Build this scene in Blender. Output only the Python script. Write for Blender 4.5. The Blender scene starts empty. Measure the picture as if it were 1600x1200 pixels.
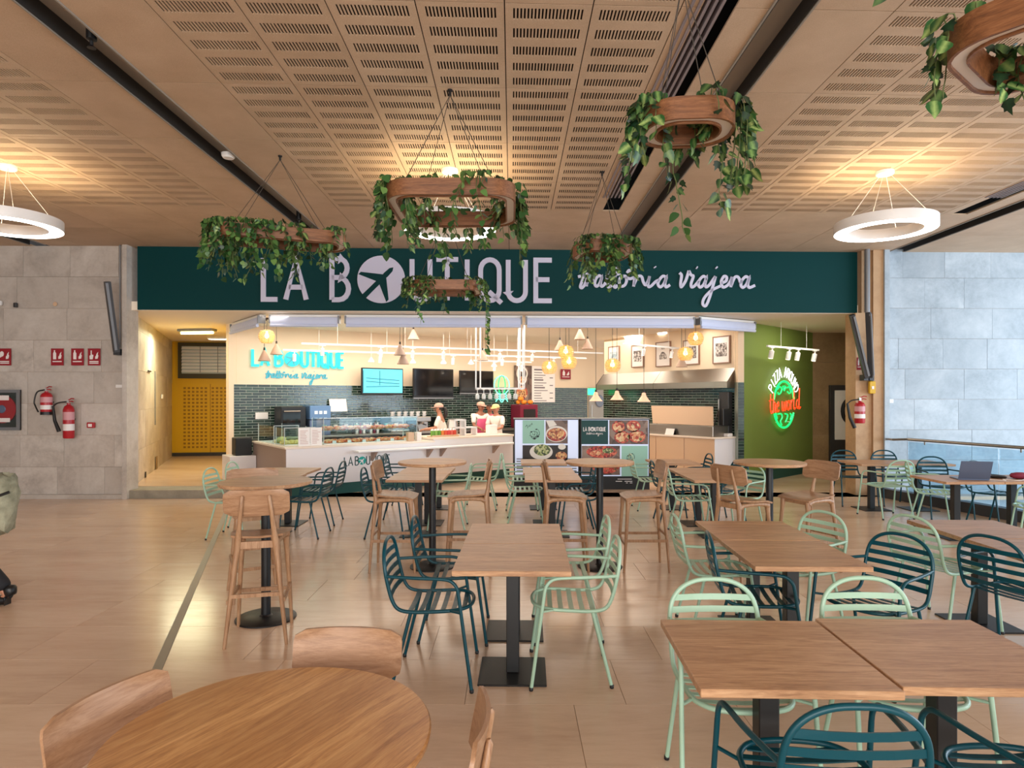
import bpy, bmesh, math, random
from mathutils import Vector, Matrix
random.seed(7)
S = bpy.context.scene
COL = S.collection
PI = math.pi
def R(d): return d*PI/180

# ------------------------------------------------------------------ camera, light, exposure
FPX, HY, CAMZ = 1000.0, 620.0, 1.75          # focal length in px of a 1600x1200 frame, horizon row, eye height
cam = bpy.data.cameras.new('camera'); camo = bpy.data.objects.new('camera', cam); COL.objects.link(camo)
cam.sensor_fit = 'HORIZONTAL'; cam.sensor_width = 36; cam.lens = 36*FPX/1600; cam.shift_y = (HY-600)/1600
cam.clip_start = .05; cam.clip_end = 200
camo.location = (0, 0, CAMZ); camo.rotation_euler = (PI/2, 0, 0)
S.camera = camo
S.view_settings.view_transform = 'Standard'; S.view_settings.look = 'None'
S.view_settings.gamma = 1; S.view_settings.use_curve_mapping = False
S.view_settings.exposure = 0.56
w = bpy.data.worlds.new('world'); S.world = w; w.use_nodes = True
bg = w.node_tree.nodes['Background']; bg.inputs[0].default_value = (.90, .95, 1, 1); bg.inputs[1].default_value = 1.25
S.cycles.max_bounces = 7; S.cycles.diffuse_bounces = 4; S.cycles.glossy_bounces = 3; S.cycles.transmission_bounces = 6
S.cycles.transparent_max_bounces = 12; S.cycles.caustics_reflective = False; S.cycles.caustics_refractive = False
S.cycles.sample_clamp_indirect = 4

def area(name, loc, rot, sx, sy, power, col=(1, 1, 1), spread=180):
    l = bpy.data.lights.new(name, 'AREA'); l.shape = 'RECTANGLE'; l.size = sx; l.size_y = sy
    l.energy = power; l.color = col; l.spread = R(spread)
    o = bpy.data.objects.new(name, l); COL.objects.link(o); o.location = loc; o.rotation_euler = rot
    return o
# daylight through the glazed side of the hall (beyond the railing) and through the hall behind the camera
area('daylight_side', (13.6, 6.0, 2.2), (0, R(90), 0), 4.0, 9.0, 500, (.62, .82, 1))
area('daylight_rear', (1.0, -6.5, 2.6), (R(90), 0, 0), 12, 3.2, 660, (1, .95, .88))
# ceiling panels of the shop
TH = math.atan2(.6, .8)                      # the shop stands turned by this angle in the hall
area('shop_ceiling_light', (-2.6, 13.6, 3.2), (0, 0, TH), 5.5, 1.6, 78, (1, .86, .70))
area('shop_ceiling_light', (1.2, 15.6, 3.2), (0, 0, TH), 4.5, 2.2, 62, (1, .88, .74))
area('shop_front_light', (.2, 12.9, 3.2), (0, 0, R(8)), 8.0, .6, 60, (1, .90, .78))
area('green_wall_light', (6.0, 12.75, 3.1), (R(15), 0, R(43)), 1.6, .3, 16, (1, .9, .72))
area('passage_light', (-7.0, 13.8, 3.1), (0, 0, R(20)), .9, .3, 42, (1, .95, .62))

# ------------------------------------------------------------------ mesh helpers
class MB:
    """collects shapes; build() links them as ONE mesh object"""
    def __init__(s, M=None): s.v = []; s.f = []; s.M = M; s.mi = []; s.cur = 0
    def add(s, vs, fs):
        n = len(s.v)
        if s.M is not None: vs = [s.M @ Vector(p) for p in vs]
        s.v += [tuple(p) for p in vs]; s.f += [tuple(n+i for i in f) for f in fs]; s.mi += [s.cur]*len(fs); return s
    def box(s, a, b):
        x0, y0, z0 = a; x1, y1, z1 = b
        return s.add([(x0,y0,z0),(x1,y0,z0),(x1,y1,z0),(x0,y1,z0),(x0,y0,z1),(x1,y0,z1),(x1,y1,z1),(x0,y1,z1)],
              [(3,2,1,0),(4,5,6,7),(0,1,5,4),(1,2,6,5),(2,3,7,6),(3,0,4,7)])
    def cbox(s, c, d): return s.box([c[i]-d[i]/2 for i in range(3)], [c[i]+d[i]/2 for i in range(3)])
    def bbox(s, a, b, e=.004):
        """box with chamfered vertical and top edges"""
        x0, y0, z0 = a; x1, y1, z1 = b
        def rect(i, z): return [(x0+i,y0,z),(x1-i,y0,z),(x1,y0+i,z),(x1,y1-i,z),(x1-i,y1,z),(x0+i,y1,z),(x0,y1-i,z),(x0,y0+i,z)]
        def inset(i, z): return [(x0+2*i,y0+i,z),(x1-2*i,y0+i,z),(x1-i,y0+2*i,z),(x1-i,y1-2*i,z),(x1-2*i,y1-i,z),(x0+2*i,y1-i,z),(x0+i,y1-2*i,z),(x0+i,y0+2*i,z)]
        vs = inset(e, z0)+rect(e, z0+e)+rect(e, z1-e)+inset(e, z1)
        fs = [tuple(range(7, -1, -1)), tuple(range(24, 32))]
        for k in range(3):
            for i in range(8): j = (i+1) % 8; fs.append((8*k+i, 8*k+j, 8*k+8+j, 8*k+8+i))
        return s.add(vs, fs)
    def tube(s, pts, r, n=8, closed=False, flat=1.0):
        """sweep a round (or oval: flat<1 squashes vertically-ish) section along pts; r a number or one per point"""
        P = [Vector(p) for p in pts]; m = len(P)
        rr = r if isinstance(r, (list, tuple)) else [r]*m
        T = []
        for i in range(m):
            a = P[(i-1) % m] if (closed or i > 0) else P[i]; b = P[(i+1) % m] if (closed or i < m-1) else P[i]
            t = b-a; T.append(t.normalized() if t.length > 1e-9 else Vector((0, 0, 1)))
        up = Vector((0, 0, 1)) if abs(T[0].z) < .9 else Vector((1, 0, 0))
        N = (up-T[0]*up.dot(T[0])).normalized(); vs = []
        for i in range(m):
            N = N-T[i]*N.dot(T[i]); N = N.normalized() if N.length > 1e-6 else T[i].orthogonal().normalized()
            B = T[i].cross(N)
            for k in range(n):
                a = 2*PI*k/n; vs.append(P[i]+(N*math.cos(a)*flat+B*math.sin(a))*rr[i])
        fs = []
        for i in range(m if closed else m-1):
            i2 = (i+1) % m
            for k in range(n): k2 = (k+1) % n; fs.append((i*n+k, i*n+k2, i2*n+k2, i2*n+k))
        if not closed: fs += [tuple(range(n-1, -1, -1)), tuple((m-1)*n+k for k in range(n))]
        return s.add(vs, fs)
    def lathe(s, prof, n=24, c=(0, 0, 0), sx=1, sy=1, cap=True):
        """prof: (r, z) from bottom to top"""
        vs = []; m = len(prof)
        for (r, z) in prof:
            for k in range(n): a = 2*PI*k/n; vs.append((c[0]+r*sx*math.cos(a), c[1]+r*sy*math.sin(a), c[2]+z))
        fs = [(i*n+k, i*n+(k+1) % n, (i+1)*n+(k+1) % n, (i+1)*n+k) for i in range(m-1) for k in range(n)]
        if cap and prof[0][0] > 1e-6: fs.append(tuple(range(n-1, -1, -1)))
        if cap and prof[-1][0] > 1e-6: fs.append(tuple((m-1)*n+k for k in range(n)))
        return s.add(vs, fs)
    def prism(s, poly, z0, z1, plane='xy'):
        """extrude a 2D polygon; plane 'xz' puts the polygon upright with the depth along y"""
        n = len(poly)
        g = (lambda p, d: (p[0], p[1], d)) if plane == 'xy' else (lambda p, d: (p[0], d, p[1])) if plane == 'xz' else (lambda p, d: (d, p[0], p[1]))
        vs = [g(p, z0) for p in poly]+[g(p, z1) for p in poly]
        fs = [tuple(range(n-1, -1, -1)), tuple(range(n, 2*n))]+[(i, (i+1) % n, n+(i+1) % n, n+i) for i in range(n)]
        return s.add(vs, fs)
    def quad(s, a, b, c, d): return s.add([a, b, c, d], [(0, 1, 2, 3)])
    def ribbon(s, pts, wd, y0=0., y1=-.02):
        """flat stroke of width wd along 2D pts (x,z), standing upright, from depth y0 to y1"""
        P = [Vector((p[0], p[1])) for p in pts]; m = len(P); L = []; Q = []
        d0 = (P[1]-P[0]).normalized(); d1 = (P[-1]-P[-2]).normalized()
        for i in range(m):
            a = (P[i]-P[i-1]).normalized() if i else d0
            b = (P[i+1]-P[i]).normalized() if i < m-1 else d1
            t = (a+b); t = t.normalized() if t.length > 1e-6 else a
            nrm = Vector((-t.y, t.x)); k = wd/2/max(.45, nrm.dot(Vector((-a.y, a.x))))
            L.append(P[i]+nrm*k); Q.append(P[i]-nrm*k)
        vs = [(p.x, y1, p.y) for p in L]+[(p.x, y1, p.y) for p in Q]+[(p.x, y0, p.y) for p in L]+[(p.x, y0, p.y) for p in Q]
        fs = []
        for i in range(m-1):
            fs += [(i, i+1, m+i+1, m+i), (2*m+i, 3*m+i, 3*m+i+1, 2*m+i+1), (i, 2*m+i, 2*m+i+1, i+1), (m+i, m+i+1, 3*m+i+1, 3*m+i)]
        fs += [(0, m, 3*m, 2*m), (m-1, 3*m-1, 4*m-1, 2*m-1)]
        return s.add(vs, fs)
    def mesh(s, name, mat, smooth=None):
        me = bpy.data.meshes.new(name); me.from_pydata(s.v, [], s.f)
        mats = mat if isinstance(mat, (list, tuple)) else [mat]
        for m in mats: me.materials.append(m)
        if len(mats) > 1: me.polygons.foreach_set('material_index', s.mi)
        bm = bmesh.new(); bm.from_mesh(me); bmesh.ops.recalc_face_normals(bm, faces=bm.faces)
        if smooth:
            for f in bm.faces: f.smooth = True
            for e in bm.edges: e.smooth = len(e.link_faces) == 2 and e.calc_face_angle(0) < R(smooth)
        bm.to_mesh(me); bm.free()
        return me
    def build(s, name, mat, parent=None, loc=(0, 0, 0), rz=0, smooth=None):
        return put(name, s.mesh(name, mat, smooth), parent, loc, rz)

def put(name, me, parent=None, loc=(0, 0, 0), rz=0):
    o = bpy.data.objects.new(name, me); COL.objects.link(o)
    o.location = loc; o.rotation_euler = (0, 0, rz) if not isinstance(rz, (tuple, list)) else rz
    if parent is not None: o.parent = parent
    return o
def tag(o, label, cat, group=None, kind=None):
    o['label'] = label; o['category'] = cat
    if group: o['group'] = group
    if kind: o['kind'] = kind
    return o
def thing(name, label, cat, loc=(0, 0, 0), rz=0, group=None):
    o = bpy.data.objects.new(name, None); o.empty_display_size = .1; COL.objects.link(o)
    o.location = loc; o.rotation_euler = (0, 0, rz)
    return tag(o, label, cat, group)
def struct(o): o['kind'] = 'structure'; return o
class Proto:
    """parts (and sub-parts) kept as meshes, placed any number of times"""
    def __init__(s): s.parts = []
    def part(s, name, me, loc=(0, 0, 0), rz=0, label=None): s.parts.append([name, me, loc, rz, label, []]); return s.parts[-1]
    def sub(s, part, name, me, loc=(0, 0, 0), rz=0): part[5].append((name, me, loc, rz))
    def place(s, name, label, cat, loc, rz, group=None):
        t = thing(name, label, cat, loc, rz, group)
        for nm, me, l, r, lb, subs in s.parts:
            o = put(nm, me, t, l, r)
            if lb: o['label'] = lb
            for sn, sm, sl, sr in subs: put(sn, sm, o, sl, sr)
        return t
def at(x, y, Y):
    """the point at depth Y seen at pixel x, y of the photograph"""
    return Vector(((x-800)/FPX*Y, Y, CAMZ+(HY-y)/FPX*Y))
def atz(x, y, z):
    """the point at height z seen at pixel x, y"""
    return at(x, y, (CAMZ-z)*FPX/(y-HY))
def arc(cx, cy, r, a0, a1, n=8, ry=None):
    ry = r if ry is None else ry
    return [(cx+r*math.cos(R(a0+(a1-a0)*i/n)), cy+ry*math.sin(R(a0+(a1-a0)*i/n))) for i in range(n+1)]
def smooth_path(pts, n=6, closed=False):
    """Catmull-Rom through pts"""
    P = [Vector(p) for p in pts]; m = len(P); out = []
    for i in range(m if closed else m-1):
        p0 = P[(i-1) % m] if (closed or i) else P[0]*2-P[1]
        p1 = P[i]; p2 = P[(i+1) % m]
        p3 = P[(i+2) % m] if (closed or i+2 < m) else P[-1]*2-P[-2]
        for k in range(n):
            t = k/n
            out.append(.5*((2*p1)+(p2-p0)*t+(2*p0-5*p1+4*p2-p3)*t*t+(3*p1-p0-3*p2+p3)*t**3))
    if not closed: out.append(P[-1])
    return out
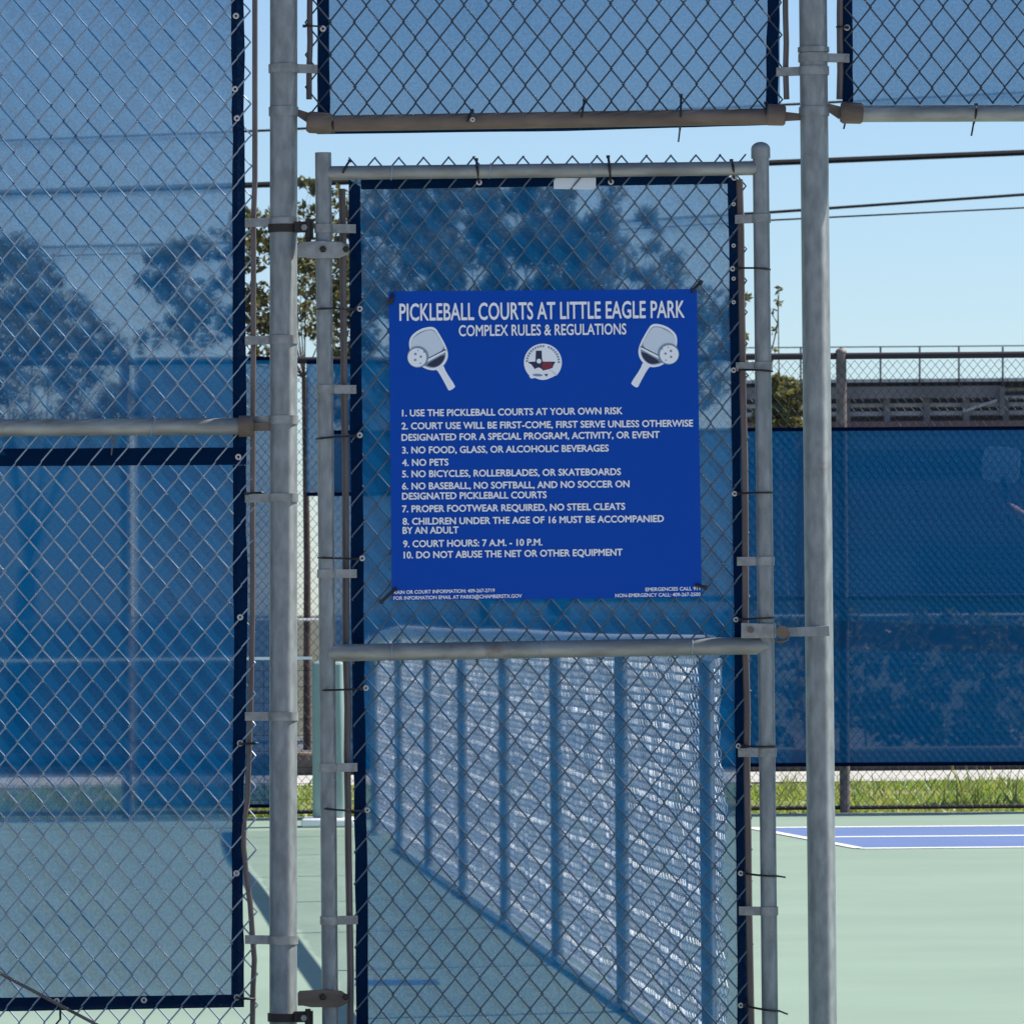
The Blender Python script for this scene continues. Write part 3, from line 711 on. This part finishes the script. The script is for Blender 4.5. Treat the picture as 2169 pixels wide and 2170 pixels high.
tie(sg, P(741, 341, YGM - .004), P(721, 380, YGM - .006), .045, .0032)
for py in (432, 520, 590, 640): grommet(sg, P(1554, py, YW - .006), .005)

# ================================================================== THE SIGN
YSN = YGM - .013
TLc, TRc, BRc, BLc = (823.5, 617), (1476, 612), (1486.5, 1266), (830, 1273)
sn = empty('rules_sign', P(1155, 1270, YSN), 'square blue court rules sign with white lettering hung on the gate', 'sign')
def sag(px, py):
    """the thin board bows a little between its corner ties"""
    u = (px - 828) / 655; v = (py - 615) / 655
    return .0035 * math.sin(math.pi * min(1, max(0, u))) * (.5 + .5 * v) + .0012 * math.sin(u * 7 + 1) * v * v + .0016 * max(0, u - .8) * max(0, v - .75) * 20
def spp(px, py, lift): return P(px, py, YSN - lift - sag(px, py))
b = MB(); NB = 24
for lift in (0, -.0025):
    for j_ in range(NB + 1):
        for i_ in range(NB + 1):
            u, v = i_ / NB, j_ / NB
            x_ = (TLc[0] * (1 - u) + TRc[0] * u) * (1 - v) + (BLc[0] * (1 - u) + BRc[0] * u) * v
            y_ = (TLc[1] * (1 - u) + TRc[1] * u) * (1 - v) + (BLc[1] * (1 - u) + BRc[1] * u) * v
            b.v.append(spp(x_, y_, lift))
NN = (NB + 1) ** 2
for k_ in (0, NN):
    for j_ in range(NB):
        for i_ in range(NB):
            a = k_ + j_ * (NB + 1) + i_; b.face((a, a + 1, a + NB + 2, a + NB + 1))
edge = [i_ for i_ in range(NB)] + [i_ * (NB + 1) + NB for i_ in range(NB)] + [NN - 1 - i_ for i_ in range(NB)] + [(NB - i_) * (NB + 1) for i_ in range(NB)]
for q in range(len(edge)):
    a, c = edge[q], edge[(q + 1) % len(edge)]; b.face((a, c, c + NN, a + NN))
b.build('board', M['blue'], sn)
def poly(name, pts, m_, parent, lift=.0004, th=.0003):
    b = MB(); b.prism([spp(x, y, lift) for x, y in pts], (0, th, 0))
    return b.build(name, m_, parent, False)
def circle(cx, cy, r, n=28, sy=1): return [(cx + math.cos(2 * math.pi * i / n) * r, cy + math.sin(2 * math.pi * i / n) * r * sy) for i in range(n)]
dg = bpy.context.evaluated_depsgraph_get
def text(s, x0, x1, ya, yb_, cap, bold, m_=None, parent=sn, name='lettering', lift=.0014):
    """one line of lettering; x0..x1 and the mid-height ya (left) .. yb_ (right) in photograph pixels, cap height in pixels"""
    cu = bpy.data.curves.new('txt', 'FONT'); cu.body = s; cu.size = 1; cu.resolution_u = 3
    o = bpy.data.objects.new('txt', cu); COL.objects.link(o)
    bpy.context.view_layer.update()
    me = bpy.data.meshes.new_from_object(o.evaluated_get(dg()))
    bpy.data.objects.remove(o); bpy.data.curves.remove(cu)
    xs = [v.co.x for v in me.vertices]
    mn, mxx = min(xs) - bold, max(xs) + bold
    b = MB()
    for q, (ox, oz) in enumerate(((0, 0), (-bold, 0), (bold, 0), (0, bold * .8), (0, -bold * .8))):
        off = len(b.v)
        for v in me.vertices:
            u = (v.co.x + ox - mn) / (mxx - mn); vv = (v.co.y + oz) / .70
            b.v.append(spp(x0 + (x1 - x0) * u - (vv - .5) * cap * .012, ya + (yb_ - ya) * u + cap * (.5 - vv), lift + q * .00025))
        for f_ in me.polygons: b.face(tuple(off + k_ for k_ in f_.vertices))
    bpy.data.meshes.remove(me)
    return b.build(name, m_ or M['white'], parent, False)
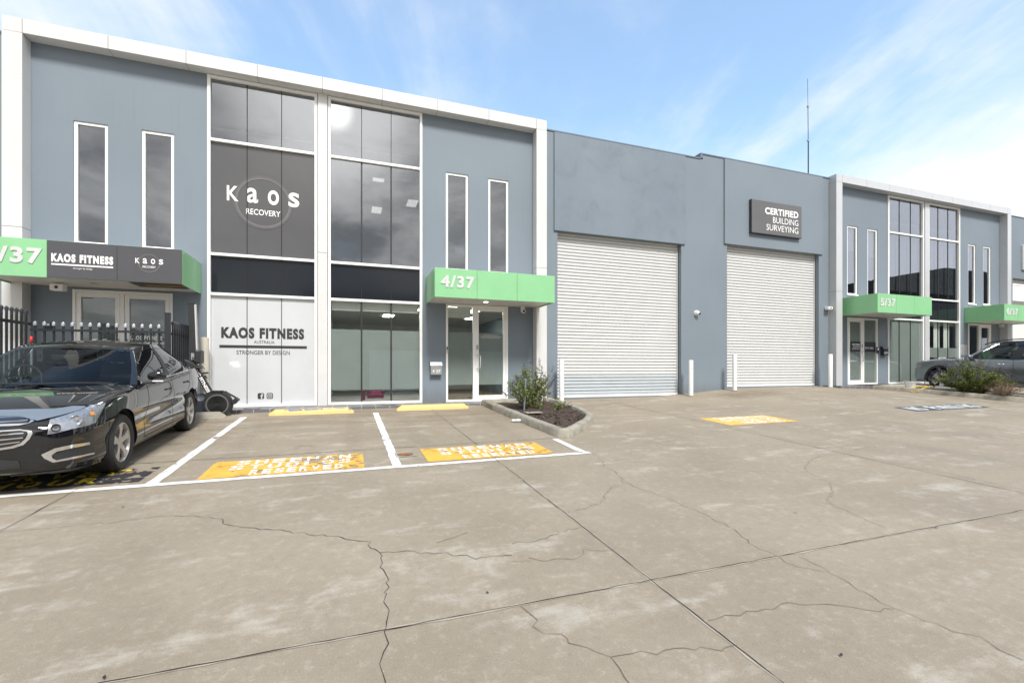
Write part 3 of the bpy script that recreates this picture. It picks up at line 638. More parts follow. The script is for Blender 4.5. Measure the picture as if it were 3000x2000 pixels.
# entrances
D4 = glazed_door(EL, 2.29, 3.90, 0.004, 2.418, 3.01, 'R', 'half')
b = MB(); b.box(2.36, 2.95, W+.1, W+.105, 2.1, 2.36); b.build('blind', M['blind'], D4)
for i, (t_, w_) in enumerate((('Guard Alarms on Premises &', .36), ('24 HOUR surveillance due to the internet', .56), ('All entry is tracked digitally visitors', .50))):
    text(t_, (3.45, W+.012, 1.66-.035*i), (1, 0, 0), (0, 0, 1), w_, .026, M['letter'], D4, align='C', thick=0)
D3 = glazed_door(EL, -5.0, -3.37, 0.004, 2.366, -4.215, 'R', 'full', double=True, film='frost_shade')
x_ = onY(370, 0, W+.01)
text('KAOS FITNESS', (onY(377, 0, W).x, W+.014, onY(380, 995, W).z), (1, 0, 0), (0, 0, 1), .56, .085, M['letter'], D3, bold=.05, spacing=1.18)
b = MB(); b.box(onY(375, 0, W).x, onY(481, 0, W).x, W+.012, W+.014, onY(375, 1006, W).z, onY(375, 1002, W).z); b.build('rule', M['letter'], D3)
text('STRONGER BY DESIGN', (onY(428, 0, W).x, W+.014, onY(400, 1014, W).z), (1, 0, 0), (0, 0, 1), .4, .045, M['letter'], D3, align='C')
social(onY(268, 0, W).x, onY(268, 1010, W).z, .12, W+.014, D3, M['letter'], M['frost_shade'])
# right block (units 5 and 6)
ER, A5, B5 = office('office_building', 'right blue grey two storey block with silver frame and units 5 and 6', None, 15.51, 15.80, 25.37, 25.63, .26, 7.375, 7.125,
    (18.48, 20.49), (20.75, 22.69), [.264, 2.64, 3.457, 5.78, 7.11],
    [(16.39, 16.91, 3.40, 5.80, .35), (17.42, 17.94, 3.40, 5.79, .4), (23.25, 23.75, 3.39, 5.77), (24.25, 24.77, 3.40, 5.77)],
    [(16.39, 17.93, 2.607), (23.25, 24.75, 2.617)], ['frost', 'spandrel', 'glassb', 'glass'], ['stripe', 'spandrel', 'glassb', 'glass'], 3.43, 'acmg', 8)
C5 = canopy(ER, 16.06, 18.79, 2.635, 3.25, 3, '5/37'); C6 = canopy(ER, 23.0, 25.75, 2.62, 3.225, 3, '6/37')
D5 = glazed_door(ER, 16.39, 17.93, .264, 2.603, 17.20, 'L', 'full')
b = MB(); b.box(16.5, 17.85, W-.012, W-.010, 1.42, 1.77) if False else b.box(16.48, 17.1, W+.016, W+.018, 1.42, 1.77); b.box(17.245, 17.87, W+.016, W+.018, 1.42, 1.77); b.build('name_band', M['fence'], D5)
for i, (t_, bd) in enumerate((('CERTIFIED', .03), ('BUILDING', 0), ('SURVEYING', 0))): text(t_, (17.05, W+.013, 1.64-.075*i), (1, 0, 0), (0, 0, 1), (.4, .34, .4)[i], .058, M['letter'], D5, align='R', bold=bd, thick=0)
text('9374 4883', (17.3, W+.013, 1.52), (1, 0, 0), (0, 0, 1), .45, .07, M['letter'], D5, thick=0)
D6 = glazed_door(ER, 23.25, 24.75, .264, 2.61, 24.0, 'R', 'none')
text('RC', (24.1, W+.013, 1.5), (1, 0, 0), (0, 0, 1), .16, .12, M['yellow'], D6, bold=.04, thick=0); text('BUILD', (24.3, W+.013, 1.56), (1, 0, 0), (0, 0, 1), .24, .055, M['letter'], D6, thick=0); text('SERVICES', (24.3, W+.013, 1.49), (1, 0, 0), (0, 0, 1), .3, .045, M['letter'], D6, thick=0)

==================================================

● **Objective**
In the listing above, find the line containing "The Blender Python" and the line containing "for py in (432, 520, 590, 640): grommet(sg, P(1554, py, YW", then repeat those two lines and everything between them exactly.

● **Exercise output**
The Blender Python script for this scene continues. Write part 3, from line 711 on. This part finishes the script. The script is for Blender 4.5. Treat the picture as 2169 pixels wide and 2170 pixels high.
tie(sg, P(741, 341, YGM - .004), P(721, 380, YGM - .006), .045, .0032)
for py in (432, 520, 590, 640): grommet(sg, P(1554, py, YW - .006), .005)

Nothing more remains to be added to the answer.